Traditional application security is different in two key ways from what has come to be known as DevSecOps. First, modern software companies are integrating application security into their DevOps pipelines, so security becomes part of the flow. Second, it’s also about DevOps being built into application security.

Patrick Carey, who leads product strategy in the Software Integrity Group at security solutions provider Synopsys, explained these differences. By building application security into your automated development environment, he said, security “is initiated through events, rather than necessarily a phase where somebody at the end of the line, whose job it is to make sure that you didn’t screw up and code a vulnerability,” does the testing.

On the other side of that coin, building DevOps into AppSec, eliminates the gates created by traditional DAST or pen-testing tools, creating instead guardrails that allow the team to move forward with relatively low friction but to stay on track. In the traditional gated pass-fail system, “if you fail you got your vulnerability report that just said you know there were a bunch of vulnerabilities, but oh, by the way we can’t tell you exactly where those are in your code; your developer’s going to have to go figure that out.”

Building DevOps into AppSec, he continued, means you have to have tools that can be used earlier in the development workflow, in developers’ IDEs, but also in their code management systems and their build tools. Carey stressed that what’s really important is to do risk-based analysis to determine the right types of tests to run on specific parts of the code, at the right time. “That,” he said, “is what will really make it compatible with a DevOps high-speed flow.”

Carey said the state of the industry today is more about building AppSec into DevOps, integrating traditional tools into the pipeline. But, he pointed out, because traditional AppSec tools weren’t built for that model, teams are running into three main problems. 

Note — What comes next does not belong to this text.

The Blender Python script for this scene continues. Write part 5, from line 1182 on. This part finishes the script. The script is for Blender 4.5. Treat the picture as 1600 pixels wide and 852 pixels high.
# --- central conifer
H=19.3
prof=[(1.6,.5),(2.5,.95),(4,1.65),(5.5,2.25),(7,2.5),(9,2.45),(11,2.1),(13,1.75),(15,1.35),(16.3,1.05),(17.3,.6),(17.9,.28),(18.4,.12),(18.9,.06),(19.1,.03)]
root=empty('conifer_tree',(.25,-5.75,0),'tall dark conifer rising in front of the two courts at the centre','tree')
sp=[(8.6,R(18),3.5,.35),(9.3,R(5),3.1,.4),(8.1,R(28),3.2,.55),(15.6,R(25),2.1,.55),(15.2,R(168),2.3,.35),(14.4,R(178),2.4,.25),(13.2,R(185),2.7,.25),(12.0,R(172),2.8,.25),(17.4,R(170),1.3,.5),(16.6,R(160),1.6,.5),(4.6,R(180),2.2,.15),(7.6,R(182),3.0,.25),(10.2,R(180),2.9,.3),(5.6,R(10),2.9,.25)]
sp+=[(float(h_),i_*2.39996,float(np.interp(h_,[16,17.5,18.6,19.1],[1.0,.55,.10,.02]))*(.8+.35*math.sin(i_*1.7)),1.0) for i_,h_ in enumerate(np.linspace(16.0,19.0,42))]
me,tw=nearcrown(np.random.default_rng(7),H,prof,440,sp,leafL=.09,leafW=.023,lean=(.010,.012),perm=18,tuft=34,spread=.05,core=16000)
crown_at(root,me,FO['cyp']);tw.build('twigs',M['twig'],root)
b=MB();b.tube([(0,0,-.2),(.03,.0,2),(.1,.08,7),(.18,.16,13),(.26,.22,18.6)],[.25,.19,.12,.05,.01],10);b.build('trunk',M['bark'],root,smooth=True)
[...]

The first is what he called pipeline friction, where a traditional AppSec tool, once hooked into a CI/CD pipeline, could take two hours to do an analysis, while the build pipeline is generally running on a three-minute end-to-end build. “So you have an inherent mismatch there in terms of throughput rate so teams will run into where they’ll get the scripting in place to to invoke a scan, and then they find that that immediately cripples their pipeline. That’s a problem that the teams are grappling with and can stall a lot of DevSecOps initiatives,” he explained.

The second problem, he noted, is the slow pace of developer adoption of traditional testing tools in general.  “I was asked once, you know what, what are developers looking for in security tools and my immediate comment was, well, they’re not,” he said. “They generally try and avoid [testing tools] like the plague,” because they recognize that the tools have historically caused friction.  

Finally, there is the issue of vulnerability overload, he said. “If you’re familiar with the outputs of traditional AppSec tools they can produce a pretty high incident rate of false positives,” he said. Things that the tool flags as potentially being vulnerabilities but turn out after investigation not to be are “real killers” for teams because of the time wasted. 

“If a pipeline friction is about actually crippling the automated portion of DevOps the vulnerability overload is crippling the human portion of that developer workload,” Carey explained. 

To get developers to adopt security into their work, Carey said organizations are moving from a model that imposes it from above, “moving away from the stick and more towards the carrot.”

It is important to enable developers to do their security work in their IDEs and other DevOps tools. “You’ve got to bring the application security to them,” Carey said. “They don’t want to move to somebody else’s UI and then go and look in that interface to do the security analysis, and then come back to the IDE. You’ve got to meet them where they are; as much as possible you need to make the AppSec analysis invisible to them.”

Synopsys is tackling the problem with its own Code Sight tool, which is a free plug-in to the IDE that connects to the company’s static analysis and software composition analysis tools and its e-learning capabilities, which offer a kind of on-the-job training for developers who haven’t been trained in software security.

Code Sight identifies vulnerabilities and bugs while the developer is coding. It can perform efficient scanning in the background, and it meters how much of the CPU it’s consuming so it’s not perceived as slowing down developers’ machines. 

“Let’s just show them the security issues they need to deliver so we don’t highlight the fact that it’s SCA and SaaS so much as, ‘When you’re working on this project, here are the security issues that we’re finding.’ And Code Sight can point developers to the line of code that’s problematic, offer remediation guidance, and even allow them to take a short course through e-learning so they can come up to speed in that type of vulnerability and how to fix it.”

“Again,” Carey said, “it’s trying to make it seamless and integrated into their existing environment rather than waiting on another solution that they have to go and interact with separately.”